House Speaker Mike Johnson characterized the outcome as a Republican victory, noting that the GOP had passed a separate budget resolution Wednesday that charts a path to fund ICE and Border Patrol independently of Democratic input. The Senate had already approved that resolution.
The budget measure instructs congressional committees to draft legislation authorizing roughly $70 billion for ICE and Border Patrol over approximately three years. By using the budget reconciliation process, Republicans can pass that spending bill without needing any Democratic votes in either chamber. If nearly all GOP members support the measure, Democrats cannot block it.
"We got the budget resolution passed. This is very, very important, because that will ensure that border security and immigration enforcement will continue today and well into the future," Johnson told reporters after Thursday's vote. "Democrats got absolutely nothing for their political charade and shenanigans out of them."

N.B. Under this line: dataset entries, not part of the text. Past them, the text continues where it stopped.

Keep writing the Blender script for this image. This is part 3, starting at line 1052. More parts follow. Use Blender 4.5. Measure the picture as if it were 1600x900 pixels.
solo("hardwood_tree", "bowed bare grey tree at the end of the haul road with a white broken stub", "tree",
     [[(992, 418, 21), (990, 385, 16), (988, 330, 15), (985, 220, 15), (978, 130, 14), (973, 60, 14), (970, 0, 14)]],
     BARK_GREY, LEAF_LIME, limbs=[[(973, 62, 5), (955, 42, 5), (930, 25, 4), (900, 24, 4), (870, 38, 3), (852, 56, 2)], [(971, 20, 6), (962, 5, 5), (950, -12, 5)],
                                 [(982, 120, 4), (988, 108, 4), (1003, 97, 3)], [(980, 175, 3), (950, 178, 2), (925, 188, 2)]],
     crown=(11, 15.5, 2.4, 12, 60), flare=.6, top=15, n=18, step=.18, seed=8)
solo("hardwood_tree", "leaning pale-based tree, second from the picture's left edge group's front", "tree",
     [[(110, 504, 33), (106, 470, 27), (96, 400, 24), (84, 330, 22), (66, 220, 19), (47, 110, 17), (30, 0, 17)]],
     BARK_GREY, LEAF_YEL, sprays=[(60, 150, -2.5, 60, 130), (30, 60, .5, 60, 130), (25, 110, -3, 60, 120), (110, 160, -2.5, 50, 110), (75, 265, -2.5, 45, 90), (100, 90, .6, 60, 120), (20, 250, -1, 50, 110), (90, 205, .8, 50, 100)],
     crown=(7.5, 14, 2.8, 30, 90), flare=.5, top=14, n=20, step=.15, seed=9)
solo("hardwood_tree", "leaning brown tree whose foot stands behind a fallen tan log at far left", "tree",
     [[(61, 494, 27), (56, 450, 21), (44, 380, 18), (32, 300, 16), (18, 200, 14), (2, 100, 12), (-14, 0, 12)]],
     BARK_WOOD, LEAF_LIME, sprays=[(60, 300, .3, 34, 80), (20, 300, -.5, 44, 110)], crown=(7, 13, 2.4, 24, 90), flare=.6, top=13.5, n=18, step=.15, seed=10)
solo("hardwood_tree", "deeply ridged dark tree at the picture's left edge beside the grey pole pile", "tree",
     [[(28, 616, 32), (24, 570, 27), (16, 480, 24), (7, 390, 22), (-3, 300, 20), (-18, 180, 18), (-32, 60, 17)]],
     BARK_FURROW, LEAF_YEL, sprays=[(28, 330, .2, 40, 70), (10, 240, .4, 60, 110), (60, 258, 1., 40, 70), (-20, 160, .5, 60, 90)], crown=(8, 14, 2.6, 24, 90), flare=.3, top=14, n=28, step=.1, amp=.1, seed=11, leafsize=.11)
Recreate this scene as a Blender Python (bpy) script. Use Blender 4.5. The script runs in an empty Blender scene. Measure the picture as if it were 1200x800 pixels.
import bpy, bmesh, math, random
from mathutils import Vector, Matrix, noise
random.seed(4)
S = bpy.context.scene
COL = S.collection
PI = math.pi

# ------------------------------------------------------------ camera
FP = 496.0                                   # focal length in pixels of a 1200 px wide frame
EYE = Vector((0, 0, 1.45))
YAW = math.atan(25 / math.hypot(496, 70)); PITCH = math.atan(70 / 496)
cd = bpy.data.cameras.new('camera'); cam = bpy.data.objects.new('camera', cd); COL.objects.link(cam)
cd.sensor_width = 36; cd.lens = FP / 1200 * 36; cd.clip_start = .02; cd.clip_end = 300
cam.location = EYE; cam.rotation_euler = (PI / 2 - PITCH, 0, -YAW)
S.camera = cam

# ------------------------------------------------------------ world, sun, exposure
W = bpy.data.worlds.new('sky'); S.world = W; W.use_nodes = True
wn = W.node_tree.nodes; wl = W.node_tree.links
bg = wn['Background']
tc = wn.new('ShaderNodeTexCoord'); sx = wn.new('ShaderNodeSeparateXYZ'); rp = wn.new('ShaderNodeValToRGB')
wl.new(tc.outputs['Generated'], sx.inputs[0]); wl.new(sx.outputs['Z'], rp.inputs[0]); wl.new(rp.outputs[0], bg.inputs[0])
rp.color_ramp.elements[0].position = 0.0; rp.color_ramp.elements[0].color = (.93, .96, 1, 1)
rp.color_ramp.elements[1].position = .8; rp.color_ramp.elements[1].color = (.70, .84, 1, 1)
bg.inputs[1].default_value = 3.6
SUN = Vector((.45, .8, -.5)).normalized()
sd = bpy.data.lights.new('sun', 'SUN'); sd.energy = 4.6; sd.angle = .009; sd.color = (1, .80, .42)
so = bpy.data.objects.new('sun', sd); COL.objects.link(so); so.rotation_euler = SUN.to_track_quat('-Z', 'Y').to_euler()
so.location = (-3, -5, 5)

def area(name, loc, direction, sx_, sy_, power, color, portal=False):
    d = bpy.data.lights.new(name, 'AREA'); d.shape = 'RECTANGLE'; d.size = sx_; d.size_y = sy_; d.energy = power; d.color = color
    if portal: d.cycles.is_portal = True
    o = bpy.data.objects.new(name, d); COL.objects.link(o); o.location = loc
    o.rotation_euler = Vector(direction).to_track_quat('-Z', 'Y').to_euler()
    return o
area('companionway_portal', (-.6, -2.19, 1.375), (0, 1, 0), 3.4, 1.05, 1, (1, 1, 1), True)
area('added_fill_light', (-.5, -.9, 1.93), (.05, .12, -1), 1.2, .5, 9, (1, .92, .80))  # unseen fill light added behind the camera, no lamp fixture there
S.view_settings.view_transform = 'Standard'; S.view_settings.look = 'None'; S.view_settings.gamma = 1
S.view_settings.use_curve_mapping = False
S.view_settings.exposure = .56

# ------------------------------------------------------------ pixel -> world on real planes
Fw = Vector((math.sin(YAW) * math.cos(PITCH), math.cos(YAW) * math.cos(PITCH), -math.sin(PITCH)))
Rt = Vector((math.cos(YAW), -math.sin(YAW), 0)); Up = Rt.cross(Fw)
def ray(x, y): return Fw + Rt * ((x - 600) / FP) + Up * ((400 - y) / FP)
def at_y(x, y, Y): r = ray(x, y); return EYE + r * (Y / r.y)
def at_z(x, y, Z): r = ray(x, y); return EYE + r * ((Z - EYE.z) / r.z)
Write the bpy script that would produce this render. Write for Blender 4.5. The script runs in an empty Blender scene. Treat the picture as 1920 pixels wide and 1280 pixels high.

The timing of Thursday's vote was tight. Both chambers were preparing to depart for a weeklong recess at the end of the day. Lawmakers also faced a separate deadline on a foreign intelligence surveillance program known as FISA Section 702, which authorization was set to expire Thursday. Members of both parties said letting that program lapse would create a national security threat, though the Senate had not yet sent a short-term extension to the House for a vote.
Author Sarah Mitchell: "The funding deal looks like a win for Republicans on paper, but they essentially capitulated on the immediate payoff, getting ICE and Border Patrol funding deferred to a later fight where Democrats have zero leverage."